È l’alba delle maratone tv. La giornata, nel suo epilogo, sembra avere dell’incredibile, ma sono ancora solo le 12. Un interrogativo avanza in diretta. Ci colleghiamo con Matteo Salvini, ha convocato alla Camera una conferenza stampa. “Ha accanto Erika Stefani e Laura Ravetto, non so se ci sia una ratio nelle posizioni…”, dicono da studio. “Nella stessa sala dove un altro Matteo aveva accanto due parlamentari di sesso femminile, ma almeno lì la presenza era dovuta al fatto che le due stavano per dimettersi da ministre. La presenza oggi di Ravetto e Stefani a cosa va attribuita?”. Già, a cosa andrà attribuita l’eccezionale presenza di due donne accanto al Segretario, se non “a sottolineare che è una candidatura femminile quella della presidente del Senato”? Donne come figuranti e pure in versione testimonial/supporter. E così, con tale premessa, tra i vari spettacoli che il grande gioco del Quirinale ci sta restituendo in questi giorni, abbiamo assistito anche a questo. Ovvero a un condensato di idiozie, arretratezze culturali, vittimizzazioni secondarie e stereotipi di genere, in formato conferenza stampa.
Salvini – Chi mi è vicino non è stato scelto a caso… (figurine sì, ma con ratio). Do la parola per un minuto a Laura Ravetto (in quanto capo io ti concedo, donna, il diritto di parlare, giusto per un minuto però) responsabile Pari opportunità e poi Erika Stefani, ministro alle disabilità (mistero del genere).
Ravetto – Sono orgogliosa di avere un leader che per primo nella storia (Ravetto, come predisposizione, deve essere rimasta ai tempi dell’adorazione di B.) propone il nome di una donna alla presidenza della Repubblica. Oggi c’è l’occasione di praticare davvero le pari opportunità (che vanno praticate, mi raccomando)… Avere una donna alla Presidenza della Repubblica permetterebbe di avere un’alleata ancora più forte (un uomo, no) sulle tematiche di questo settore (“settore”). Penso alle battaglie per un fondo per le giovani madri, al bonus bebè… (per chi avesse dubbi sul modello di donna del loro immaginario).

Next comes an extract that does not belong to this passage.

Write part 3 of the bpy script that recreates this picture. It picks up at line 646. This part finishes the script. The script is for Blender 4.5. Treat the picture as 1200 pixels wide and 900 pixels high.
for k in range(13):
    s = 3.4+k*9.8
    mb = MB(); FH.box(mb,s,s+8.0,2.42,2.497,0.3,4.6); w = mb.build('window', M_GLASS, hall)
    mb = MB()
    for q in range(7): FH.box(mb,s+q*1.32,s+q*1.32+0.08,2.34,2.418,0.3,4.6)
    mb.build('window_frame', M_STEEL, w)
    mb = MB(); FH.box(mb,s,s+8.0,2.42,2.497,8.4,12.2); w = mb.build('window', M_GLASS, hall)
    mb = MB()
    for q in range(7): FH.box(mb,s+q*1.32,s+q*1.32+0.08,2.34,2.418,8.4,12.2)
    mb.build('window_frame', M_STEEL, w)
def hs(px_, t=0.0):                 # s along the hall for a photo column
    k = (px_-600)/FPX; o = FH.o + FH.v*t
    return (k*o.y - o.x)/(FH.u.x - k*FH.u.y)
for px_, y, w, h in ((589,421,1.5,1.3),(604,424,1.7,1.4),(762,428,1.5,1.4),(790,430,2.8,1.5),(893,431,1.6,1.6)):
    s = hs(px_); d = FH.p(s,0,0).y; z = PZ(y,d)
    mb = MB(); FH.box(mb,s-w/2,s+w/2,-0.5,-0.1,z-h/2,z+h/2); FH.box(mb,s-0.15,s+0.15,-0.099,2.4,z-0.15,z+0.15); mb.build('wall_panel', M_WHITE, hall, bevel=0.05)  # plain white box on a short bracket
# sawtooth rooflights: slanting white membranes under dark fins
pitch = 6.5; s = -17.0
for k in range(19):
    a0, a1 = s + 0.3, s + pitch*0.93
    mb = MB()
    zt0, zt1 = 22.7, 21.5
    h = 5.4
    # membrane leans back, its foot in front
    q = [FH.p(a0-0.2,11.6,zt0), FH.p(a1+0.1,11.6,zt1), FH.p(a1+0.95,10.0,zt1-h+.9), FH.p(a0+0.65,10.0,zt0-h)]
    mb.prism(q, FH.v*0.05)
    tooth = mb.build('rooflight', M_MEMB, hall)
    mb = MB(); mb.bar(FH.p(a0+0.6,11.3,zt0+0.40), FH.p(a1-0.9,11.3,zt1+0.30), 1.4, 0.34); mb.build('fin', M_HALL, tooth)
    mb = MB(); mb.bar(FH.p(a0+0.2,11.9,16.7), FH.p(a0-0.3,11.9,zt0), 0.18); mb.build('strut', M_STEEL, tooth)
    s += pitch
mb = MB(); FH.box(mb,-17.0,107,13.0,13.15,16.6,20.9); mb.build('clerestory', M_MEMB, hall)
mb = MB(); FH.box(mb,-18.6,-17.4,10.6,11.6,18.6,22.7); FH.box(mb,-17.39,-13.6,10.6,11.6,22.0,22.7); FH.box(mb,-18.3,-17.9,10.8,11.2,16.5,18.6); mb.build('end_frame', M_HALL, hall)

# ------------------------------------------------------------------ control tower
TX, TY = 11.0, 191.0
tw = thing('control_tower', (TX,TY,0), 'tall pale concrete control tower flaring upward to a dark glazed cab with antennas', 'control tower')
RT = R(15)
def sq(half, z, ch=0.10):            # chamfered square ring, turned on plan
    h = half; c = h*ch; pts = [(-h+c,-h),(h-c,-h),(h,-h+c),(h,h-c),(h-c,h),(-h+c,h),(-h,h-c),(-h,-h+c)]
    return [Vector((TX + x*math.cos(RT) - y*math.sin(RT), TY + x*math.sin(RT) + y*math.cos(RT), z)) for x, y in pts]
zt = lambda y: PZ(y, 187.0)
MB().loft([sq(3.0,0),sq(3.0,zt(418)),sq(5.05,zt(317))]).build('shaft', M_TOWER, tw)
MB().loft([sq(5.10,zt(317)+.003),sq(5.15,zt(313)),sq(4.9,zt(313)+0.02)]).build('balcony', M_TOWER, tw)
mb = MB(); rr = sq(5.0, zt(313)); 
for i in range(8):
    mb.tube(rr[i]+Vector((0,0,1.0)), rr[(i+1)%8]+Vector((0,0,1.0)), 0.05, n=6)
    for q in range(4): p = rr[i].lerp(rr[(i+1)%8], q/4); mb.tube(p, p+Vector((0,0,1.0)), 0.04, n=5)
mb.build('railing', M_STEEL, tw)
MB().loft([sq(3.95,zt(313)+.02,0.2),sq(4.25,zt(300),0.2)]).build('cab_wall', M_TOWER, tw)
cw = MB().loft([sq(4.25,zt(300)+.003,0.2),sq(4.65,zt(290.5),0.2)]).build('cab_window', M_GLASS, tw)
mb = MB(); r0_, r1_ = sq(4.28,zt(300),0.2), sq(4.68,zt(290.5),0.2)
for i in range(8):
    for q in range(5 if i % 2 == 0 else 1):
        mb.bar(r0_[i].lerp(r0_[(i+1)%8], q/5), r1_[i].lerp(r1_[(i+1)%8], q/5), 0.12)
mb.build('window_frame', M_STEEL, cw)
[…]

Stefani – Come ufficio della disabilità stiamo seguendo molti temi (ha esordito davvero così, ministra della Repubblica). C’è un Paese dove una parte di cittadini è stata dimenticata (per proprietà transitiva, l’equazione evidentemente è: disabile = soggetto debole; soggetto debole = donna; donna = disabile). Abbiamo previsto un fondo per l’autismo per interventi socio-assistenziali… E poi quello abbiamo fatto per l’accesso alle Ztl… La presidente Casellati ha dato prova di sensibilità sul tema, ha fatto visite… (attenta e caritatevole, come si vuole una donna).
Una conferenza stampa che mostra il livello della classe politica di un Paese, il nostro, in cui la questione della rappresentanza politica delle donne non è riuscita, almeno finora, a fare quel salto di “normalità” che altrove, invece, si è verificato. Tutto è eccezionale, se si parla di donne. Tutto è strumentale. Tutto diventa sminuente. Dietro i tanti appelli (più o meno retorici) per una donna al Colle – “Una donna al Quirinale” “E se fosse donna?” “Perché non una donna?” “Ipotesi donna” – c’è pure la stessa logica: la bandiera che diventa figurina. Basta che sia rosa, e che si possa scartare. Meglio senza nome (così è stato per giorni), e senza che si discuta del profilo. Essere donne non significa essere “categoria da proteggere” o “vittime”. Qualcuno a Salvini lo spieghi (e non solo a lui). E se alla fine, pur se per disperazione che convinzione, si arriverà a un Presidente della Repubblica dal profilo di Elisabetta Belloni o di Paola Severino, per i vari Matteo della nostra politica si chiuderà come per Riccardo III: disarcionati dal proprio destriero, a terra. “Un cavallo, un cavallo, il mio regno per un cavallo!”.